Bengaluru: Kashmiris based in Bengaluru are calling out Shah Faesal, the former IAS officer who recently joined politics, for “falsely claiming” on Twitter that three students arrested over a Facebook post in February had no legal help.
Kashmiri nursing students Haris Manzoor, Gowhar Mushtaq and Zakir Maqbool were arrested and booked under the Unlawful Activities (Prevention) Act, a law invoked for “anti-national” activities, for allegedly posting derogatory comments on Facebook after the 14 February Pulwama attack, in which 40 CRPF personnel were killed.
Faesal had tweeted Saturday that the trio were languishing in jail because they had no legal aid.
https://twitter.com/shahfaesal/status/1117010817185144832
But several social media users sought to correct Faesal, with a tweet that has since been deleted pointing out that the three students did have a lawyer.
The1 families of the students, too, told ThePrint that they had a lawyer fighting their case.
Modassir, the brother of one of the students, said their lawyer Vishwanath Shinde had filed a bail plea in the Karnataka High Court and that they were awaiting a date for the hearing.
An earlier bail plea was rejected by a lower court.
Hoping for release
Manzoor, Mushtaq and Maqbool have been lodged in Central Jail Parappana, Bengaluru, for the last two months. They were arrested after the principal of their college filed a complaint against them, saying they had made “anti-national” comments on Facebook in light of the Pulwama attack.

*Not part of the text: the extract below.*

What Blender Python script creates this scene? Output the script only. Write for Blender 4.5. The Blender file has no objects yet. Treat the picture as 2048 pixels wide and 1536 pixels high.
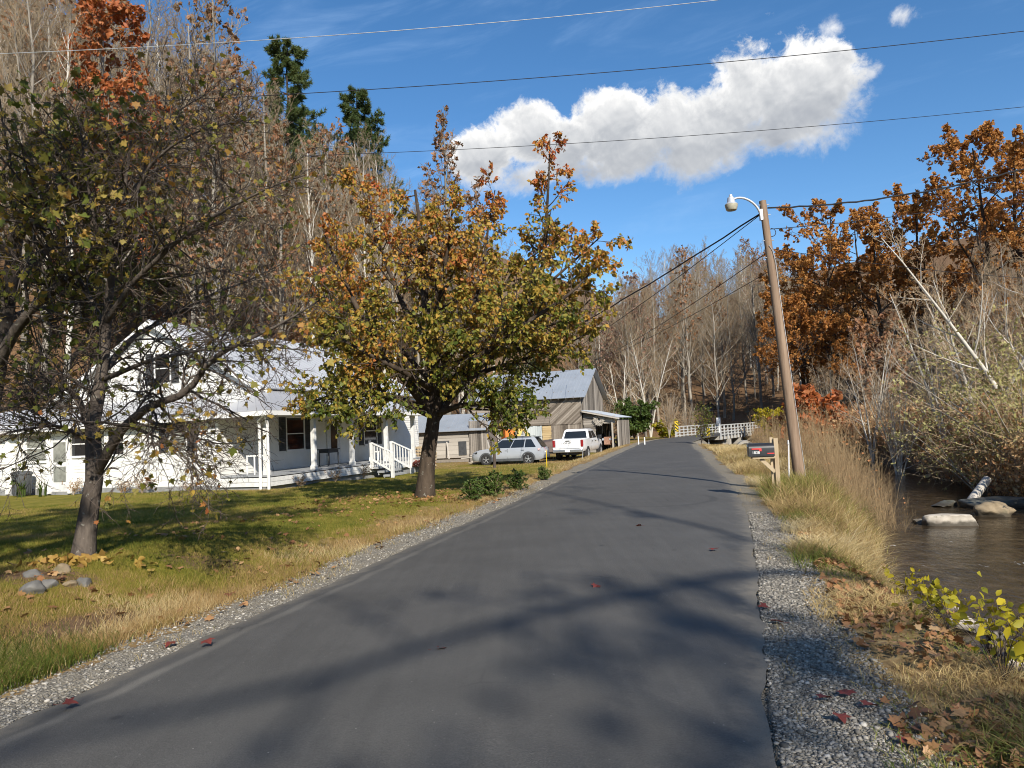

Bengaluru police subsequently arrested the students under the UAPA, stating that their comments amounted to sedition.
“I don’t know why my brother has been booked under such a serious charge,” Modassir told ThePrint.
“We were only shown the part [of the Facebook post] where he has mentioned that one should not make comments against Kashmiris/ Pakistanis,” he added.
The Pulwama attack, carried out by a Kashmiri youth affiliated to the Pakistan-based terror group Jaish-e-Mohammed, had triggered a wave of hostilities against Kashmiris in different parts of India, with many students forced to flee to Kashmir in the face of the harassment.
“We don’t know what provoked my brother to reply in that manner. We are hoping that they would release him soon as he is not anti-national as he is being painted.”
Faesal’s tweet, people close to the investigation say, is nothing but a strategy to put political pressure on police and courts to hear the trio’s case.
Also read: Why even an ex-IAS officer like Shah Faesal sympathises with murderers of his kith and kin
The families are said to have been in touch with Kashmiri leader Sajjad Lone as well.
“To gain political momentum, parties have kept the Kashmiris behind bars,” said Muzammil Shah, the trio’s former lawyer. “But interference by politicians makes it difficult for us to seek bail in such cases. Using social media doesn’t help our case, only harms it.”
Approached for comment, Bangalore Rural superintendent of police Ram Vilas Sepat said the trio was still in judicial custody and the investigation was in progress.
This article has been updated with a quote from Muzammil Shah, and to remove a tweet subsequently deleted by the user.